Data lines ▸

----------------------------------------

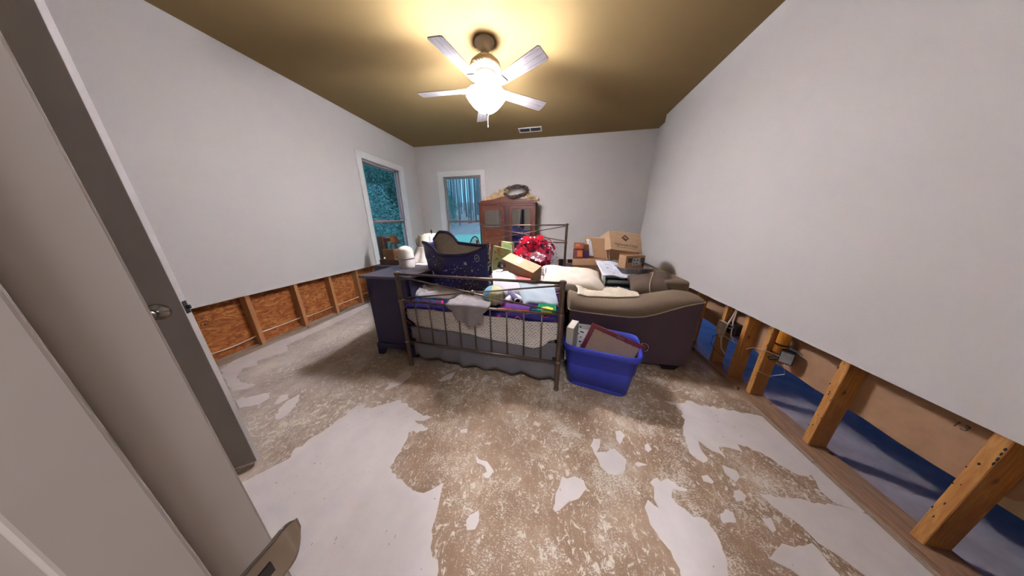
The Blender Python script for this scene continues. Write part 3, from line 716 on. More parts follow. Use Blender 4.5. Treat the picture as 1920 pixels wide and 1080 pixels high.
M['skirt'] = fabric('bed_skirt_grey', (112, 108, 112))
b = BM()
seg = []; L = [1.6, 1.37, 1.6]
def skf(u, v):
    s = u*(sum(L))
    if s < L[0]: x, y, nx, ny = .012, .045+(L[0]-s), -1, 0; ph = s
    elif s < L[0]+L[1]: x, y, nx, ny = .012+(s-L[0]), .045, 0, -1; ph = s
    else: x, y, nx, ny = .012+L[1], .045+(s-L[0]-L[1]), 1, 0; ph = s
    fo = (1-v)*(.017*math.sin(ph*30+3*nz(ph*4, 0, 3))+.014*nz(ph*9, v*2, 1))
    bot = .055+.022*nz(ph*5, 0, 7)+(.03*max(0, 1-(s-L[0])/.5) if s > L[0] else .03)
    return Vector((x+nx*(fo-.004), y+ny*fo*.9, bot+(.40-bot)*v))
grid(b, skf, 240, 10)
tag(obj('bed_skirt', b, 'skirt', None, True, mods=[SOL(.003)]), 'dark grey gathered bed skirt hanging below the printed quilt', 'bed skirt')
o = bpy.data.objects['bed_skirt']; o.location = BO; o.rotation_euler = (0, 0, BA)
def quilt_mat():
    m, nt, b = base_mat('quilt_dash_print'); co = coords(nt)
    sx = N(nt, 'ShaderNodeSeparateXYZ'); nt.links.new(co, sx.inputs[0])
    sm = N(nt, 'ShaderNodeMath', operation='ADD'); nt.links.new(sx.outputs['Z'], sm.inputs[0]); nt.links.new(sx.outputs['Y'], sm.inputs[1])
    cb = N(nt, 'ShaderNodeCombineXYZ'); nt.links.new(sx.outputs['X'], cb.inputs[0]); nt.links.new(sm.outputs[0], cb.inputs[1])
    wob = N(nt, 'ShaderNodeTexNoise'); wob.inputs['Scale'].default_value = 14; nt.links.new(cb.outputs[0], wob.inputs['Vector'])
    ad = N(nt, 'ShaderNodeVectorMath', operation='MULTIPLY_ADD'); ad.inputs[1].default_value = (.03, .022, 0); nt.links.new(wob.outputs['Color'], ad.inputs[0]); nt.links.new(cb.outputs[0], ad.inputs[2])
    br = N(nt, 'ShaderNodeTexBrick'); br.offset = .5
    br.inputs['Scale'].default_value = 1; br.inputs['Brick Width'].default_value = .027; br.inputs['Row Height'].default_value = .0145; br.inputs['Mortar Size'].default_value = .0048; br.inputs['Mortar Smooth'].default_value = .2
    br.inputs['Color1'].default_value = lin((96, 90, 92)); br.inputs['Color2'].default_value = lin((176, 164, 156)); br.inputs['Mortar'].default_value = lin((240, 230, 220))
    nt.links.new(ad.outputs[0], br.inputs['Vector'])
    nt.links.new(br.outputs['Color'], b.inputs['Base Color']); b.inputs['Roughness'].default_value = .95; b.inputs['Specular IOR Level'].default_value = .1
    bump(nt, b, br.outputs['Fac'], .5, .006); return m
M['quilt'] = quilt_mat()
def qbot(x):
    pts = [(0, .50), (.07, .45), (.14, .415), (.30, .41), (.5, .405), (.7, .385), (.9, .365), (1.05, .35), (1.18, .338), (1.26, .37), (1.32, .43), (1.39, .45)]
    for (a, p), (c, q) in zip(pts, pts[1:]):
        if a <= x <= c: return p+(q-p)*(x-a)/(c-a)
    return .45
b = BM()
def qf(u, v):
    x = .012+u*(BW-.02); zt = .588+.012*math.sin(u*PI)**.5
    if v < .4:
        y = 1.75-(1.75-.085)*v/.4; z = zt+.008*nz(x*5, y*5, 2)
        return Vector((x, y, z))
    t = (v-.4)/.6; zb = qbot(x)+.004*nz(x*30, 0, 5)
    rr = min(1, t/.14)
    y = .085-.045*math.sin(rr*PI/2)-.006*nz(x*6, t*4, 8)-.006*math.sin(x*14+t*3)*t
    z = zt-.03*(1-math.cos(rr*PI/2)) if t < .14 else (zt-.03)+(zb-(zt-.03))*(t-.14)/.86
    return Vector((x, y, z))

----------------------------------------

Exercise description ▸
Make an exact reproduction of the listing above, without any pictures.

Problem solution ▸
The Blender Python script for this scene continues. Write part 3, from line 716 on. More parts follow. Use Blender 4.5. Treat the picture as 1920 pixels wide and 1080 pixels high.
M['skirt'] = fabric('bed_skirt_grey', (112, 108, 112))
b = BM()
seg = []; L = [1.6, 1.37, 1.6]
def skf(u, v):
    s = u*(sum(L))
    if s < L[0]: x, y, nx, ny = .012, .045+(L[0]-s), -1, 0; ph = s
    elif s < L[0]+L[1]: x, y, nx, ny = .012+(s-L[0]), .045, 0, -1; ph = s
    else: x, y, nx, ny = .012+L[1], .045+(s-L[0]-L[1]), 1, 0; ph = s
    fo = (1-v)*(.017*math.sin(ph*30+3*nz(ph*4, 0, 3))+.014*nz(ph*9, v*2, 1))
    bot = .055+.022*nz(ph*5, 0, 7)+(.03*max(0, 1-(s-L[0])/.5) if s > L[0] else .03)
    return Vector((x+nx*(fo-.004), y+ny*fo*.9, bot+(.40-bot)*v))
grid(b, skf, 240, 10)
tag(obj('bed_skirt', b, 'skirt', None, True, mods=[SOL(.003)]), 'dark grey gathered bed skirt hanging below the printed quilt', 'bed skirt')
o = bpy.data.objects['bed_skirt']; o.location = BO; o.rotation_euler = (0, 0, BA)
def quilt_mat():
    m, nt, b = base_mat('quilt_dash_print'); co = coords(nt)
    sx = N(nt, 'ShaderNodeSeparateXYZ'); nt.links.new(co, sx.inputs[0])
    sm = N(nt, 'ShaderNodeMath', operation='ADD'); nt.links.new(sx.outputs['Z'], sm.inputs[0]); nt.links.new(sx.outputs['Y'], sm.inputs[1])
    cb = N(nt, 'ShaderNodeCombineXYZ'); nt.links.new(sx.outputs['X'], cb.inputs[0]); nt.links.new(sm.outputs[0], cb.inputs[1])
    wob = N(nt, 'ShaderNodeTexNoise'); wob.inputs['Scale'].default_value = 14; nt.links.new(cb.outputs[0], wob.inputs['Vector'])
    ad = N(nt, 'ShaderNodeVectorMath', operation='MULTIPLY_ADD'); ad.inputs[1].default_value = (.03, .022, 0); nt.links.new(wob.outputs['Color'], ad.inputs[0]); nt.links.new(cb.outputs[0], ad.inputs[2])
    br = N(nt, 'ShaderNodeTexBrick'); br.offset = .5
    br.inputs['Scale'].default_value = 1; br.inputs['Brick Width'].default_value = .027; br.inputs['Row Height'].default_value = .0145; br.inputs['Mortar Size'].default_value = .0048; br.inputs['Mortar Smooth'].default_value = .2
    br.inputs['Color1'].default_value = lin((96, 90, 92)); br.inputs['Color2'].default_value = lin((176, 164, 156)); br.inputs['Mortar'].default_value = lin((240, 230, 220))
    nt.links.new(ad.outputs[0], br.inputs['Vector'])
    nt.links.new(br.outputs['Color'], b.inputs['Base Color']); b.inputs['Roughness'].default_value = .95; b.inputs['Specular IOR Level'].default_value = .1
    bump(nt, b, br.outputs['Fac'], .5, .006); return m
M['quilt'] = quilt_mat()
def qbot(x):
    pts = [(0, .50), (.07, .45), (.14, .415), (.30, .41), (.5, .405), (.7, .385), (.9, .365), (1.05, .35), (1.18, .338), (1.26, .37), (1.32, .43), (1.39, .45)]
    for (a, p), (c, q) in zip(pts, pts[1:]):
        if a <= x <= c: return p+(q-p)*(x-a)/(c-a)
    return .45
b = BM()
def qf(u, v):
    x = .012+u*(BW-.02); zt = .588+.012*math.sin(u*PI)**.5
    if v < .4:
        y = 1.75-(1.75-.085)*v/.4; z = zt+.008*nz(x*5, y*5, 2)
        return Vector((x, y, z))
    t = (v-.4)/.6; zb = qbot(x)+.004*nz(x*30, 0, 5)
    rr = min(1, t/.14)
    y = .085-.045*math.sin(rr*PI/2)-.006*nz(x*6, t*4, 8)-.006*math.sin(x*14+t*3)*t
    z = zt-.03*(1-math.cos(rr*PI/2)) if t < .14 else (zt-.03)+(zb-(zt-.03))*(t-.14)/.86
    return Vector((x, y, z))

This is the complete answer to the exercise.